Cette nouvelle mesure mettrait fin à la capitalisation des intérêts sur les dettes publiques, aussi appelé effet « boule de neige », source d’une part significative de la masse monétaire mondiale. En France, on estime que la dette publique ne représenterait que 30% du PIB (contrairement à près de 113% de nos jours) si l’État empruntait à 0% depuis 1970.

Ainsi, la course utopiste vers la croissance infinie, qui se nourrit à travers l’expansion continue de dettes, (soit une avance sur la production), finira par s’atténuer.

Pour éviter les défauts du système qui prévaut depuis la fin de la convertibilité or-dollar, cette création monétaire à taux zéro doit toutefois être limitée. Fixer la création monétaire selon la croissance annuelle du pays permettrait de résoudre cet enjeu et ainsi d’équilibrer ce nouveau système. Mais le calcul de cette croissance, aujourd’hui mesurée par le PIB, doit être modifié. Créé lors de la période d’entre-deux-guerres, cet indicateur imparfait devenu obsolète doit nécessairement prendre en compte les grands enjeux de ce siècle. Afin qu’il soit un indicateur du bien-être économique et non seulement de performance.

Les quatre mesures seraient les suivantes :

  • La création d’une monnaie internationale unique
  • La naissance d’une banque centrale mondiale et indépendante
  • L'instauration du financement à taux zéro permanent, auprès de la banque centrale, pour chaque État
  • Un nouvel indicateur de croissance économique

Ce sommet serait l’occasion pour les pays du G20 de se rassembler autour d’un projet économique international, plus juste et équilibré, adapté aux besoins des générations futures. Un consensus doit être trouvé pour que son objectif initial aboutisse : mettre fin à la guerre en Ukraine et la mainmise de la dictature russe sur les territoires ukrainiens.
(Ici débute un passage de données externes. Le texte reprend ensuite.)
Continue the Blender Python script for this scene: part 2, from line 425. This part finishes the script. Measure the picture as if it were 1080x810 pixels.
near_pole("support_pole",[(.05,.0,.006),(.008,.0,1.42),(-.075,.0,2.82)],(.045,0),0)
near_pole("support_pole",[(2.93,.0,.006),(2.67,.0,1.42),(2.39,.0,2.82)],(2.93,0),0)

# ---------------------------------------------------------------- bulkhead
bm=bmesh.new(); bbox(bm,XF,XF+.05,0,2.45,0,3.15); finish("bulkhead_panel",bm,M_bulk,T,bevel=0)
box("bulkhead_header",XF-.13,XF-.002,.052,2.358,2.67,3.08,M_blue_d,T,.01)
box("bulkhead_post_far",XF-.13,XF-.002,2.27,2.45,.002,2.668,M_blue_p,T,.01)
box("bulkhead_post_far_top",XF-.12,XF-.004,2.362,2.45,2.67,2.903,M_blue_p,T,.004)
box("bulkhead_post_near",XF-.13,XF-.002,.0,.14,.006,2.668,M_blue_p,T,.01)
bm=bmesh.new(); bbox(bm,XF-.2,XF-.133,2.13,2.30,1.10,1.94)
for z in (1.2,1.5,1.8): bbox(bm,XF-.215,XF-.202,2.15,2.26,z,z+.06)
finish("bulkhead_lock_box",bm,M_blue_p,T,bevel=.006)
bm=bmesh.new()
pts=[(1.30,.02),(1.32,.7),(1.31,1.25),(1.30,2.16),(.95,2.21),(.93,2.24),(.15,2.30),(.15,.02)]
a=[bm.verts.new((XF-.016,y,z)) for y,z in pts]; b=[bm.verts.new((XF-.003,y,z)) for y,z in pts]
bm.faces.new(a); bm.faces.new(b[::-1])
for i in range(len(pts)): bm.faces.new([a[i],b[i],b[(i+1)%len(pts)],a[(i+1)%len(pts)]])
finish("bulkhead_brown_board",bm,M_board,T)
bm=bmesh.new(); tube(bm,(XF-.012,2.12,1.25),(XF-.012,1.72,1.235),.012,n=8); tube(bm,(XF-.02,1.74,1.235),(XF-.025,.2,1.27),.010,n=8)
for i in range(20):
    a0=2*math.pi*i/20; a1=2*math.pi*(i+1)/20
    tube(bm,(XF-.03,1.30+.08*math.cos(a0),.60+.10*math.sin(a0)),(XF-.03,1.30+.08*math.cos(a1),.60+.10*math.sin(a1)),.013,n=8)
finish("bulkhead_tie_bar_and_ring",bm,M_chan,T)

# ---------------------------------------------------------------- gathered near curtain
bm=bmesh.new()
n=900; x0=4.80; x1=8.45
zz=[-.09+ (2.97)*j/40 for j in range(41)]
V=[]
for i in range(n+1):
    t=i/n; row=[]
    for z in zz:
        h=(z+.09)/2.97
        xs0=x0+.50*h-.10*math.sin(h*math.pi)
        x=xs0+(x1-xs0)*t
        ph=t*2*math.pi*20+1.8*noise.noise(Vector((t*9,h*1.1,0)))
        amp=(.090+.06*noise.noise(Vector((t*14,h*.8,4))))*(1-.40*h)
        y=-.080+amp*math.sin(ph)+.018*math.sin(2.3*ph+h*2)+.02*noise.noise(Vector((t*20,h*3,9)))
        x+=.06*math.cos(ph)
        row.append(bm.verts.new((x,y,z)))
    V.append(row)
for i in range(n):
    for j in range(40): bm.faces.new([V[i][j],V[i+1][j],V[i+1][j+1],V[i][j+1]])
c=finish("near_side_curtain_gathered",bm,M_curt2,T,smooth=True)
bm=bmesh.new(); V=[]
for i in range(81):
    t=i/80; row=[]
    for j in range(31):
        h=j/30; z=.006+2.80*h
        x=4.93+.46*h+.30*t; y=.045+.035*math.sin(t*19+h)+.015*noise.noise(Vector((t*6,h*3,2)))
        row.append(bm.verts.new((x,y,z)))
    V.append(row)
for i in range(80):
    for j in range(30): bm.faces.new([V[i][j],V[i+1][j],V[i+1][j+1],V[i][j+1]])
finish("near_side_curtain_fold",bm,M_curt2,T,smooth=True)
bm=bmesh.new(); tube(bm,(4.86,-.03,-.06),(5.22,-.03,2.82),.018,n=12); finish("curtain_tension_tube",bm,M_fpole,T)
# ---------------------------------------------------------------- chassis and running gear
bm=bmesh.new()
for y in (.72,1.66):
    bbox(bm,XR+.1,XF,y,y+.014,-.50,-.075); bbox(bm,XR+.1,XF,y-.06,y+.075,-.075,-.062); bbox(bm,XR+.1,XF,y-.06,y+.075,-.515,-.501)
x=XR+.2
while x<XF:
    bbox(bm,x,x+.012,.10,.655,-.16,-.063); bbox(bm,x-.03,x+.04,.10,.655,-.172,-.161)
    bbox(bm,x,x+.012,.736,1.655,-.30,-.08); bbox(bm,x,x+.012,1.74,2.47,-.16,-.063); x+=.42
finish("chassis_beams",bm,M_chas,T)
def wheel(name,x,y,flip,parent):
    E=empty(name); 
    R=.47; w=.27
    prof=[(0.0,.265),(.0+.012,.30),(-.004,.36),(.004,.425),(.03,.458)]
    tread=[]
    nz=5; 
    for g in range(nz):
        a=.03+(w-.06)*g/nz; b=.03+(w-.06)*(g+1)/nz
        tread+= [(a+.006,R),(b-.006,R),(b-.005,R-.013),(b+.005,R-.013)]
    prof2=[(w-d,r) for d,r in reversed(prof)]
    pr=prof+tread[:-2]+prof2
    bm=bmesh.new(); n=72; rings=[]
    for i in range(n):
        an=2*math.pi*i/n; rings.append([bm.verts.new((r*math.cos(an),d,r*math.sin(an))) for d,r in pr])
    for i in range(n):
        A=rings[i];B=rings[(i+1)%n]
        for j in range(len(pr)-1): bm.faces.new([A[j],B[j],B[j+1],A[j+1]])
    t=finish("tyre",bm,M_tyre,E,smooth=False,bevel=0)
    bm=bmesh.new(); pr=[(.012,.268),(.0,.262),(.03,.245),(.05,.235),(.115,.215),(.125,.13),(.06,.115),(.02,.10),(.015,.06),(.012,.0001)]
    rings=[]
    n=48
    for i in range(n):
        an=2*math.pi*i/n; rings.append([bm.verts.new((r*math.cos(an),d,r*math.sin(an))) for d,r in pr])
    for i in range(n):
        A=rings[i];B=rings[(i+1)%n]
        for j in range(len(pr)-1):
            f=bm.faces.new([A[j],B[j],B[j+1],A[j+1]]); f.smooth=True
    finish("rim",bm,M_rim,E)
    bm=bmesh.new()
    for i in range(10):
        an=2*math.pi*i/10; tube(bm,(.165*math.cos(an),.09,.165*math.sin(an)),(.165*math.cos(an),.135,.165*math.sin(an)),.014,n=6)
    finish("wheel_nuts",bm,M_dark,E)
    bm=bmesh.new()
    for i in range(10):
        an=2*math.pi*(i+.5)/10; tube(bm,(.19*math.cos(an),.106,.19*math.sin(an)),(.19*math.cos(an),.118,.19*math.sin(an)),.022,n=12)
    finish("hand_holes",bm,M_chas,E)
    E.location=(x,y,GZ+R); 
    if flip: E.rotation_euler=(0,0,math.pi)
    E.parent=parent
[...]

Ce qui suppose que l’Occident accepte que le monde d’aujourd’hui soit devenu multipolaire, et que les régimes totalitaires respectent enfin la souveraineté des peuples.

Pour que le monde qui s’ouvre ne soit pas une reproduction tragique de l’histoire, mais qu’il soit un lieu où les valeurs démocratiques soient l’alpha et l’oméga du vivre-ensemble.

 


Notes :

[1] La mise en place de cette mesure est peu semblable avec la baisse continue des taux ces dernières années grâce à la politique non-conventionnelle des banques centrales. En effet, un prêt à taux zéro auprès de la banque centrale ne nécessite pas d’achat d’actifs massifs sur les marchés, source d’inégalités.